Juan, teólogo y cronista de la pasión nos lleva a contemplar
el misterio de la cruz de Cristo como una solemne liturgia. Todo es digno,
solemne, simbólico en su narración: cada palabra, cada gesto. La densidad de su
Evangelio se hace ahora más elocuente. Y los títulos de Jesús componen una
hermosa Cristología. Jesús es Rey. Lo dice el título de la cruz, y el patíbulo
es trono desde donde el reina. Es sacerdote y templo a la vez, con la túnica
inconsútil que los soldados echan a suertes. Es el nuevo Adán junto a la Madre,
nueva Eva, Hijo de María y Esposo de la Iglesia. Es el sediento de Dios, el
ejecutor del testamento de la Escritura. El Dador del Espíritu. Es el Cordero
inmaculado e inmolado al que no le rompen los huesos. Es el Exaltado en la cruz
que todo lo atrae a sí, por amor, cuando los hombres vuelven hacia él la
mirada.
La Madre estaba allí, junto a la Cruz. No llegó de repente
al Gólgota, desde que el discípulo amado la recordó en Caná, sin haber seguido
paso a paso, con su corazón de Madre el camino de Jesús. Y ahora está allí como
madre y discípula que ha seguido en todo la suerte de su Hijo, signo de
contradicción como El, totalmente de su parte. Pero solemne y majestuosa como
una Madre, la madre de todos, la nueva Eva, la madre de los hijos dispersos que
ella reúne junto a la cruz de su Hijo. Maternidad del corazón, que se ensancha
con la espada de dolor que la fecunda. La palabra de su Hijo que alarga su
maternidad hasta los confines infinitos de todos los hombres. Madre de los
discípulos, de los hermanos de su Hijo. La maternidad de María tiene el mismo
alcance de la redención de Jesús. María contempla y vive el misterio con la
majestad de una Esposa, aunque con el inmenso dolor de una Madre. Juan la
glorifica con el recuerdo de esa maternidad. Ultimo testamento de Jesús. Ultima
dádiva. Seguridad de una presencia materna en nuestra vida, en la de todos.

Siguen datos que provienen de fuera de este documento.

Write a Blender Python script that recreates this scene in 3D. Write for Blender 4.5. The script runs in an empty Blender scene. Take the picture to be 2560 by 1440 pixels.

Porque María es fiel a la palabra: He ahí a tu hijo.
El soldado que traspasó el costado de Cristo de la parte del
corazón, no se dio cuenta que cumplía una profecía y realizaba un último,
estupendo gesto litúrgico. Del corazón de Cristo brota sangre y agua. La sangre
de la redención, el agua de la salvación; La sangre es signo de aquel amor más
grande, la vida entregada por nosotros, el agua es signo del Espíritu, la vida
misma de Jesús que ahora, como en una nueva creación derrama sobre nosotros.